Cation Code: Designing Bis(trifluoromethylsulfonyl)imide-Based Ionic Liquids for Electrochemical Applications

The choice of the core cation structure can have significant effects on the suitability of a bis(trifluoromethylsulfonyl)imide ([Tf2N]−)-based room temperature ionic liquid (RTIL) for a particular electrochemical application. While bulkier aliphatic cations (such as ammonium, phosphonium, piperidinium and pyrrolidinium) exhibit wider electrochemical windows (ECWs > 6 V) than sulfur containing cations and many aromatic cations, they are more viscous and, subsequently, have lower molar conductivities. Among RTILs with wide ECWs, pyrrolidiniums have the best molar conductivities (0.81 S cm2 mol–1 for butylmethylpyrrolidinium [Tf2N] at 298.15 K). Triethylsulfonium [Tf2N] has the highest molar conductivity of the RTILs tested, followed by three ILs with aromatic cations (dialkylimidazolium, dialkyl-3-triazolium, and pyridinium).

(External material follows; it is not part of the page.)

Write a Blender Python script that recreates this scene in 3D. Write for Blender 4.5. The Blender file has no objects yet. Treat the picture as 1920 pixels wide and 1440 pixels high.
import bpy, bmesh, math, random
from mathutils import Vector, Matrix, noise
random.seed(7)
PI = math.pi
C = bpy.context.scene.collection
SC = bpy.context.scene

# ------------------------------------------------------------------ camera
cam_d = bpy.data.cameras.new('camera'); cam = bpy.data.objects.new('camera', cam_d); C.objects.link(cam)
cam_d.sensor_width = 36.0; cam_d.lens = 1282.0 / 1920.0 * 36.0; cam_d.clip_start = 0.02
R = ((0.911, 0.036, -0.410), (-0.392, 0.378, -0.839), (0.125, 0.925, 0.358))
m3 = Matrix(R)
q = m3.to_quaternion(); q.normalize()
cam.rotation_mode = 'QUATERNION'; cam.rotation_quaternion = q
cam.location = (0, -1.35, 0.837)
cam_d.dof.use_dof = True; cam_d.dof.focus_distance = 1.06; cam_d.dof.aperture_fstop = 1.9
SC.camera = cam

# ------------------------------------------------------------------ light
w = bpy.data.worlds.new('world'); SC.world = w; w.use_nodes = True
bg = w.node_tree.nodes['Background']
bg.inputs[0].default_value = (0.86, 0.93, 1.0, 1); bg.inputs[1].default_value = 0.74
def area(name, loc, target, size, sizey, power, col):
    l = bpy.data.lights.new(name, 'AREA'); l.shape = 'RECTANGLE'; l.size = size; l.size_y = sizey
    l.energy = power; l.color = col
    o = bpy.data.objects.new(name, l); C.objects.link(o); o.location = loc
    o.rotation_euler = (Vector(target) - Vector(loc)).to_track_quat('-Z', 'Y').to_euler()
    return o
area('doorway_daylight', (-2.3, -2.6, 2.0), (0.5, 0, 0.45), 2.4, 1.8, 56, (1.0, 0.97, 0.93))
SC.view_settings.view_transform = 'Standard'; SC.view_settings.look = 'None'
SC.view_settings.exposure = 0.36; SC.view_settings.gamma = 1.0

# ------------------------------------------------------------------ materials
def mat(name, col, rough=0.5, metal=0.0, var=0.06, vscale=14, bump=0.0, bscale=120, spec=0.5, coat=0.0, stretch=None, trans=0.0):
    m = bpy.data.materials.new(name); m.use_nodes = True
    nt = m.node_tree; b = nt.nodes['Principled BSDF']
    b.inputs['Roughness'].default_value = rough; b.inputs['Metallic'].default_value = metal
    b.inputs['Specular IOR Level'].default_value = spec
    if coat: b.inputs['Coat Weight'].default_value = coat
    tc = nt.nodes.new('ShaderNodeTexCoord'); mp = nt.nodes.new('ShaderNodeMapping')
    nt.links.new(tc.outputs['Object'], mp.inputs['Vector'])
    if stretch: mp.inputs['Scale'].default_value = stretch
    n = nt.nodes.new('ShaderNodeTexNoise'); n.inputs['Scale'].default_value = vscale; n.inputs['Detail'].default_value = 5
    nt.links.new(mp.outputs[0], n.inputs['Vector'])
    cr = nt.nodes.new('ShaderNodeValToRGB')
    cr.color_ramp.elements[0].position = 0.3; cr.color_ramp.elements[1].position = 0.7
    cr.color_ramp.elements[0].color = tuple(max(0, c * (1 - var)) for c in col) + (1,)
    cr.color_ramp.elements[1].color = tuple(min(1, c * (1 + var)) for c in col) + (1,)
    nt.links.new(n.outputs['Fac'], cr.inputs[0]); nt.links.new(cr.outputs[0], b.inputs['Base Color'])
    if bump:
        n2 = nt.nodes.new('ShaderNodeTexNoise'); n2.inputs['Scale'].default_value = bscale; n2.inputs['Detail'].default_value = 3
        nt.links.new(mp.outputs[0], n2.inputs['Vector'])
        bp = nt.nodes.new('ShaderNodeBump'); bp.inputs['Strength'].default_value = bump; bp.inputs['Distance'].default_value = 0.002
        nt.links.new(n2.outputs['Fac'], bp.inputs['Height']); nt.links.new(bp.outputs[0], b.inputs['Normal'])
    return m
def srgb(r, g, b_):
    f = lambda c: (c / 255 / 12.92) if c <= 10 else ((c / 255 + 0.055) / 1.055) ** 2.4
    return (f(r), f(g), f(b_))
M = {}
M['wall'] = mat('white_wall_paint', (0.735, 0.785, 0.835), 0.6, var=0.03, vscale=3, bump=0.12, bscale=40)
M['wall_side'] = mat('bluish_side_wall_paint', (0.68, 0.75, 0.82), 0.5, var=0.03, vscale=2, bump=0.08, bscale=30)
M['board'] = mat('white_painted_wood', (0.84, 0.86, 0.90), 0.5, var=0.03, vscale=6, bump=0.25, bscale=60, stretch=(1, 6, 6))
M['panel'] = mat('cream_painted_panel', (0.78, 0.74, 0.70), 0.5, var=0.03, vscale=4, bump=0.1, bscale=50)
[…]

Triethylsulfonium [Tf2N] and butylpyridinium [Tf2N] also have high degrees of dissociation (0.67 and 0.71, respectively). Superbase derived RTILs are largely unsuitable, due to high melting points, small ECWs and low molar conductivity. While pyrrolidinium and imidazolium ILs are popular choices for electrochemical applications, pyridinium and, especially, triethylsulfonium, ILs have been largely overlooked as RTIL candidates for electrochemical applications.